Bill McFarland had been hauling around two dusty trunks filled with his great-grandfather’s vintage films, attempting to sell them to antique shops, museums, and even on eBay, but to no avail. It wasn’t until a film digitizing company recognized the collection’s significance and suggested he contact the Library of Congress, as reported by the Times Observer.

When archivists at the library received the trunks, they made an incredible find. Among the forgotten reels was a 56-second film from 1897, titled “Gugusse et l’Automate” or “The Clown and the Automaton.” This film is the last known original of what is widely regarded as the first science fiction film ever produced.

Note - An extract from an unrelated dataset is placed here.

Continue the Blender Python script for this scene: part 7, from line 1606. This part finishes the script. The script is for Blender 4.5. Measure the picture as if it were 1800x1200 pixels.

The film collection belonged to McFarland’s great-grandfather, William DeLyle Frisbee, affectionately known as “Professor Frisbee.” He was a traveling showman who spent about 30 years, beginning in the late 19th century, performing in rural schoolhouses and churches across northwestern Pennsylvania and northeastern Ohio.

Frisbee’s traveling show kit was a treasure trove of entertainment from the era, including hand-painted glass magic lantern slides, an Edison phonograph, and eventually silent movies on nitrate film. McFarland discovered that nitrate film is notoriously dangerous, with the potential to explode or burn even when submerged in water.

But after the trunks sat in storage for decades, McFarland set out to find them a proper home, he told the outlet.

McFarland’s friend Dan Sorensen helped shopped the collection to antique stores, museums and online film forums, but nobody wanted them until the Library of Congress recognized for the first time how unique the collection was, reports said.

The William DeLyle Frisbee Collection, which contains 42 films, now rests in a climate-controlled vault at the Packard Campus in Virginia — a Cold War-era bunker once built for the Federal Reserve Bank and later refurbished into a state-of-the-art film preservation facility before being donated back to the government.